How do Masons meet? How do Mason’s walk? Lastly, how do Masons part? The level, the plumb, and the square provide us with the answers and simultaneously create for us the mental vision of a right angle triangle. It may be further surprising to learn that in the Lodge there is scarcely ever an answer as to the net effect of those three components as they may pertain to the product of our work in the microcosm of the Lodge and the search for Masonic light. That is to say that the hypotenuse of that right angle triangle is missing. It is here that the Master Mason must deduce for himself the hypotenuse or meaning of the Right angle triangle described by the Master and Wardens. This is the meaning of learning to pray by yourself at the altar. The Lodge can only do so much for you. As a Master Mason you have been equipped to think, act and create on your own, but also as a part of the whole.

Let us first examine the base of the right angle triangle. It is the same as the Masonic “Horizontal” and, as such, may correlate well to the Entered Apprentice Degree. It can be easily extrapolated to mean within that degree, the more material basis of temporal existence. It is this basis on which we spend most of our time, consumed with the mundane terms of everyday life and similar to the child whose focus is solely in his material wants. Specifically, it may reflect how we interact with other people, the productive or unproductive efforts we expend in our vocation, our times of refreshment and those day-to-day things that we do or not do.

In the Fellow Craft Degree we may be thought of as the upright man. We are told the story of the “Plumb” which parallels exactly the perpendicular of the right angle triangle. The Fellow Craft Degree is the degree of intellect, of thought, of introspection and of consideration of the Divine symmetry in all that we see in the material world around us. In the perpendicular we are now using our mind in addition to our body as in the Entered Apprentice Degree. We might be thought of as the young man who has now begun his search for answers, answers as to why he is here and what he should or should not be doing with his life. It is representative of that stage in life when man seeks to establish through his thought, his connection to Deity.

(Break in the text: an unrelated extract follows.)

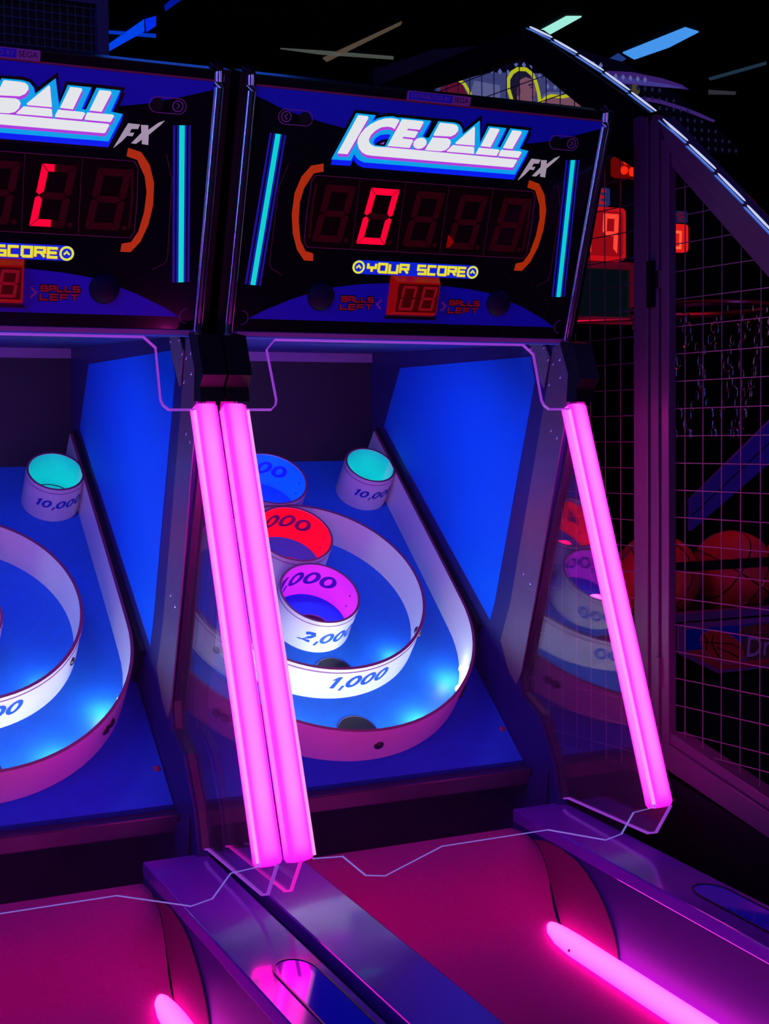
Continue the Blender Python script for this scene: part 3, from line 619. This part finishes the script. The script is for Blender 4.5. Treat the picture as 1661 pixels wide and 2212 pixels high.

At this point we are confronted with the body and mind of man for each of which we now have a Masonic symbol, the horizontal and the perpendicular. Additionally we have something further. We have a “right angle” or the Masonic Square, meaning perhaps that what a man does in a material sense should indeed match exactly with what he does in thought and what he thinks matches as well what he does in the temporal world. The exactness and precision of the “right angle” cannot be overstated!

In the microcosm of the Lodge we meet on the level, walk by the plumb, and part on the square. How do we do this? By what formula do we know that indeed this is being accomplished? We are told explicitly through the application of the Four Cardinal Virtues, which are Fortitude, Prudence, Temperance and Justice. In these virtues we have the immediate formula for achieving success in the practice of Masonry and in them we have the sum of the square of the horizontal and the same for the perpendicular. Is this not how a Mason may be known by his conduct? In practicing them how can the material aspects of man’s existence be anything less than Godly? If a man governs his thoughts according to these virtues, how can his thinking be less creative than that naturally occurring creative principle instilled in man at the very dawn of time. Therefore, we have inculcated in our practice the hypotenuse of the Right angle triangle or the Spiritual side of man insomuch as these virtuous qualities cannot lead anywhere but to an emulation of the Divine. This is the light that shines forth in Masonry when the Master Mason considers the tenets of his Order.

This model has now yielded up to us the three characteristics of man, those being body, mind and spirit. We order them quite naturally from temporal to intelligent to spiritual. But, perhaps a real ray of light is the re-ordering of these characteristics in the exact reverse. Suppose that we considered ourselves spiritual first. Would not all of our thinking then be based on more profound insight? Would every Mason then not be fully absorbed in the pro-creative principle of thought as opposed to the destructive principle of thought? If we engaged only in pro-creative thought, would not the horizontal plane be less than mundane? Is it possible that we would truly be evolving instead of devolving in the muck and mire presented to us on a daily basis? Might we then achieve the configuration of an equilateral triangle, symbol of the “Perfect Man in his divinity” among the ancients, instead of just the right angle triangle? This is a thought that the author believes merits considerable meditation amongst the Brethren as it goes to the heart of Masonry, which is after all, what brought each of us to the Lodge in the first place.